Skip the pictures. Transcribe the rest of the data below without changing a word.

### Available data
########
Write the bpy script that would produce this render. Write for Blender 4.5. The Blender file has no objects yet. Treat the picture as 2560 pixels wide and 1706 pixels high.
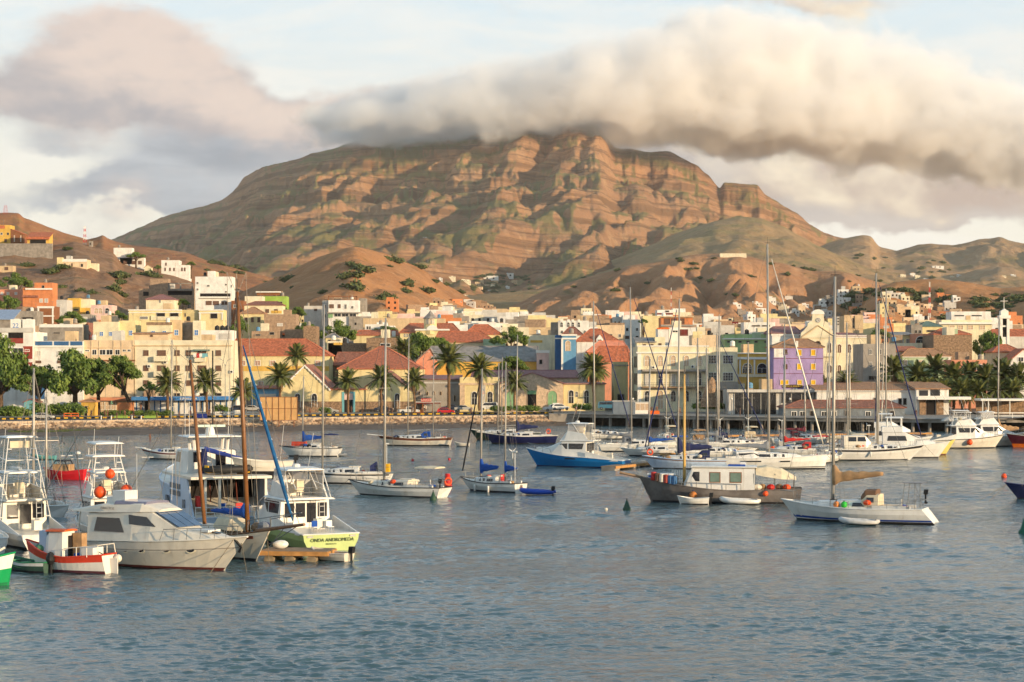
import bpy, bmesh, math, random
import numpy as np
from mathutils import Vector, Matrix
S = bpy.context.scene
COL = S.collection
R = math.radians
HZ, FP, CX, CZ = 915.0, 5000.0, 1280.0, 13.0      # horizon row, focal length in photo pixels, centre column, eye height

# ------------------------------------------------------------------ camera, sky, sun
cam = bpy.data.cameras.new('camera')
cam.sensor_width = 36; cam.lens = 36 * FP / 2560; cam.shift_y = 62 / 2560
cam.clip_start = 1; cam.clip_end = 40000
camo = bpy.data.objects.new('camera', cam); COL.objects.link(camo)
camo.location = (0, 0, CZ); camo.rotation_euler = (R(90), 0, 0)
S.camera = camo
SUN_AZ, SUN_EL = R(125), R(8.5)                       # azimuth clockwise from the view direction
to_sun = Vector((math.sin(SUN_AZ) * math.cos(SUN_EL), math.cos(SUN_AZ) * math.cos(SUN_EL), math.sin(SUN_EL)))
sl = bpy.data.lights.new('sun', 'SUN'); sl.energy = 5.0; sl.angle = R(0.5); sl.color = (1.0, 0.77, 0.49)
so = bpy.data.objects.new('sun', sl); COL.objects.link(so)
so.rotation_euler = (-to_sun).to_track_quat('-Z', 'Y').to_euler()
S.view_settings.view_transform = 'Standard'; S.view_settings.look = 'None'
S.view_settings.exposure = 0.24; S.view_settings.gamma = 1; S.view_settings.use_curve_mapping = False
S.render.engine = 'CYCLES'
S.cycles.use_denoising = True; S.cycles.use_adaptive_sampling = True; S.cycles.adaptive_threshold = .03; S.cycles.volume_step_rate = .42; S.cycles.volume_max_steps = 256
S.cycles.max_bounces = 9; S.cycles.diffuse_bounces = 2; S.cycles.glossy_bounces = 3
S.cycles.volume_bounces = 8
S.cycles.transparent_max_bounces = 12
S.cycles.caustics_reflective = False; S.cycles.caustics_refractive = False
S.cycles.sample_clamp_indirect = 4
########
### Task answer
Write the bpy script that would produce this render. Write for Blender 4.5. The Blender file has no objects yet. Treat the picture as 2560 pixels wide and 1706 pixels high.
import bpy, bmesh, math, random
import numpy as np
from mathutils import Vector, Matrix
S = bpy.context.scene
COL = S.collection
R = math.radians
HZ, FP, CX, CZ = 915.0, 5000.0, 1280.0, 13.0      # horizon row, focal length in photo pixels, centre column, eye height

# ------------------------------------------------------------------ camera, sky, sun
cam = bpy.data.cameras.new('camera')
cam.sensor_width = 36; cam.lens = 36 * FP / 2560; cam.shift_y = 62 / 2560
cam.clip_start = 1; cam.clip_end = 40000
camo = bpy.data.objects.new('camera', cam); COL.objects.link(camo)
camo.location = (0, 0, CZ); camo.rotation_euler = (R(90), 0, 0)
S.camera = camo
SUN_AZ, SUN_EL = R(125), R(8.5)                       # azimuth clockwise from the view direction
to_sun = Vector((math.sin(SUN_AZ) * math.cos(SUN_EL), math.cos(SUN_AZ) * math.cos(SUN_EL), math.sin(SUN_EL)))
sl = bpy.data.lights.new('sun', 'SUN'); sl.energy = 5.0; sl.angle = R(0.5); sl.color = (1.0, 0.77, 0.49)
so = bpy.data.objects.new('sun', sl); COL.objects.link(so)
so.rotation_euler = (-to_sun).to_track_quat('-Z', 'Y').to_euler()
S.view_settings.view_transform = 'Standard'; S.view_settings.look = 'None'
S.view_settings.exposure = 0.24; S.view_settings.gamma = 1; S.view_settings.use_curve_mapping = False
S.render.engine = 'CYCLES'
S.cycles.use_denoising = True; S.cycles.use_adaptive_sampling = True; S.cycles.adaptive_threshold = .03; S.cycles.volume_step_rate = .42; S.cycles.volume_max_steps = 256
S.cycles.max_bounces = 9; S.cycles.diffuse_bounces = 2; S.cycles.glossy_bounces = 3
S.cycles.volume_bounces = 8
S.cycles.transparent_max_bounces = 12
S.cycles.caustics_reflective = False; S.cycles.caustics_refractive = False
S.cycles.sample_clamp_indirect = 4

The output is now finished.